Even though the data contained extremely sensitive details about Accenture and its customers, it could have been protected had Accenture included passwords in each of the four buckets. However, the firm, which is incidentally the sixth largest cybersecurity and security consultancy in the world, failed to implement this simple step.
UpGuard has indicated that it could be possible that a malicious actor ‘could have used the exposed keys to impersonate Accenture, dwelling silently within the company’s IT environment to gather more information’. However, such a possibility hasn’t been detected by Accenture or other security firms so far.
‘We closed the exposure when the Amazon Web Services S3 issue was first reported. As we continue our forensic review we may learn more but, the email and password information in the database is more than two and a half years old and for Accenture users of a decommissioned system,’ said Accenture to ZNet.
The firm also added that aside from UpGuard researchers, no non-authorised visitor accessed the said servers before they were secured.
This incident took place after Deloitte, one of the world’s leading accountancy firms and also a renowned cybersecurity consultancy firm, was hit by a major cyber-attack that compromised not only sensitive emails from the firm’s clients, but also ‘usernames, passwords, IP addresses, architectural diagrams for businesses and health information’
Hackers were also able to access emails sent and received by 244,000 Deloitte employees.

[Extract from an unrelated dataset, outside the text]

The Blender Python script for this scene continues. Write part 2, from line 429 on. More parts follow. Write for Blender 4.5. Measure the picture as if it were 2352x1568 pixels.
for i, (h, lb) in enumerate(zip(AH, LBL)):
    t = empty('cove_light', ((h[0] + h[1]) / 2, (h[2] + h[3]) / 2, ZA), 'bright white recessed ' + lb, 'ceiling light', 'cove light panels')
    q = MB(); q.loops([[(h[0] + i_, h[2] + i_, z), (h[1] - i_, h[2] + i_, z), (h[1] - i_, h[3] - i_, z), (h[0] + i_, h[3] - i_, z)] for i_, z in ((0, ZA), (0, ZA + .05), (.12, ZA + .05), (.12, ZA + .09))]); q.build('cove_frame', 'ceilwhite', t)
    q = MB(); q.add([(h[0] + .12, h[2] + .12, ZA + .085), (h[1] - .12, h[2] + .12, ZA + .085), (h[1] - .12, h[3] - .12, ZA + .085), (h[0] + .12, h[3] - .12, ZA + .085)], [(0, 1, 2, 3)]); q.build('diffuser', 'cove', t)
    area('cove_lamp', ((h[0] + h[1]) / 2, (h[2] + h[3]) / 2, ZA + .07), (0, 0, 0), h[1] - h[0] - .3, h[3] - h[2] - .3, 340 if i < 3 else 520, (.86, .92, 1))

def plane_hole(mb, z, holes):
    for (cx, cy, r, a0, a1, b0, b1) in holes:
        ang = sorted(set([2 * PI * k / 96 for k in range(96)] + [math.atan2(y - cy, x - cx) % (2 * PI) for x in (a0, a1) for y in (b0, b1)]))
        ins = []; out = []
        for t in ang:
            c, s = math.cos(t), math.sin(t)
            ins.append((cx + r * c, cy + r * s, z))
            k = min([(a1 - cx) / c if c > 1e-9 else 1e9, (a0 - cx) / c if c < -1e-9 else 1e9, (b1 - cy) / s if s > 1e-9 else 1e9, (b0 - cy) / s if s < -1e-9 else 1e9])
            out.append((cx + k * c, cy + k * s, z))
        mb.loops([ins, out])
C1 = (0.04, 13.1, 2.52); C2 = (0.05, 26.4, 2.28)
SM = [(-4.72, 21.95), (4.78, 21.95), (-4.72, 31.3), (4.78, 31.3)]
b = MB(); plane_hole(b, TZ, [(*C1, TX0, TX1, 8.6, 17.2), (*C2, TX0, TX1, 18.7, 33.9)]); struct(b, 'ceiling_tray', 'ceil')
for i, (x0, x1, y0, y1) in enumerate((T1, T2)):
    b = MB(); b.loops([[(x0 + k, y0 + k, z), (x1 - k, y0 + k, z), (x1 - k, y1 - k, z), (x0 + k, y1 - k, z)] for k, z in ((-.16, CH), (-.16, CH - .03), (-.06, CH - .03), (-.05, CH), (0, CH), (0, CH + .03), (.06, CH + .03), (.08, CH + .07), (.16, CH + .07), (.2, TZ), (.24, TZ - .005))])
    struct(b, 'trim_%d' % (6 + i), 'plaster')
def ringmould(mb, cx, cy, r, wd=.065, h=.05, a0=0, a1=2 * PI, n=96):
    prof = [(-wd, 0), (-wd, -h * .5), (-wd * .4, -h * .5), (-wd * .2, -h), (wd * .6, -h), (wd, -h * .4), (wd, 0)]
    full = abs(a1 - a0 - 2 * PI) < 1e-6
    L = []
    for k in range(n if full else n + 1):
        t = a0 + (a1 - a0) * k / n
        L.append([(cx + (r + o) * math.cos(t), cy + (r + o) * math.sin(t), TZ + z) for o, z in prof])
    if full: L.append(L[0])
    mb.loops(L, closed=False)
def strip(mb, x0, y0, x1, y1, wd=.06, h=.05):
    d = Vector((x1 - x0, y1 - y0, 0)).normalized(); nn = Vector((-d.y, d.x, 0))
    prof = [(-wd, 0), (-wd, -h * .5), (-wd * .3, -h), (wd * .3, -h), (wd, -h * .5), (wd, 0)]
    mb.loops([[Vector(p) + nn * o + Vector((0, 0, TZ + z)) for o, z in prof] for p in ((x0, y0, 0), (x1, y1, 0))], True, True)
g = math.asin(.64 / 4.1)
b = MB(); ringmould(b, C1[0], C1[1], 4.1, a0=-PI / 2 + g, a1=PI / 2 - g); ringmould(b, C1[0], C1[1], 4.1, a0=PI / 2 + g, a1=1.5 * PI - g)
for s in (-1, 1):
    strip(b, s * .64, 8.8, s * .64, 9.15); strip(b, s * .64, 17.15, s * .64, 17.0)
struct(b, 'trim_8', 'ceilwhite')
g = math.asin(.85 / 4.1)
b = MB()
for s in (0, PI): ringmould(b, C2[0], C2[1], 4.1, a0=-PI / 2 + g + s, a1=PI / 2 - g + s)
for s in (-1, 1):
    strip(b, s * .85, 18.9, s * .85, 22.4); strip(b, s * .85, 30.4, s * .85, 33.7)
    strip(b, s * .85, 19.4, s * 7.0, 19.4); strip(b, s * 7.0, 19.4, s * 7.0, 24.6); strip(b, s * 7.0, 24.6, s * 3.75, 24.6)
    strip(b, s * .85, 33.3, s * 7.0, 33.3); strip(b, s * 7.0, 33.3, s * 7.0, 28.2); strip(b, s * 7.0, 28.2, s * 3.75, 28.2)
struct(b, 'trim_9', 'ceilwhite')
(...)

These emails were stored in the Azure cloud service offered by Microsoft.
“The number one greatest cyber threat to a business is their very own employees. Critical data is more accessible via mobile devices in our 24/7-connected, device-filled world,’ said Darren Guccione, CEO, and Co-founder of Keeper Security, Inc.
‘Poor password policies, the rise of mobile-targeted attacks and the influx of Internet of Things devices in the workplace is a recipe for disaster. The best way to reduce these risks is through software that can lock an employee’s device and at the same time, protect their passwords and other sensitive digital assets via a ubiquitous digital vault,’ he added.
In a survey of more than 1,000 IT professionals conducted by Keeper Security, 54 percent of respondents said negligent employees were the root cause of a data breach. While only 43 percent of them have a password policy in place, 59 percent of respondents say they do not have visibility into their employees’ password practices.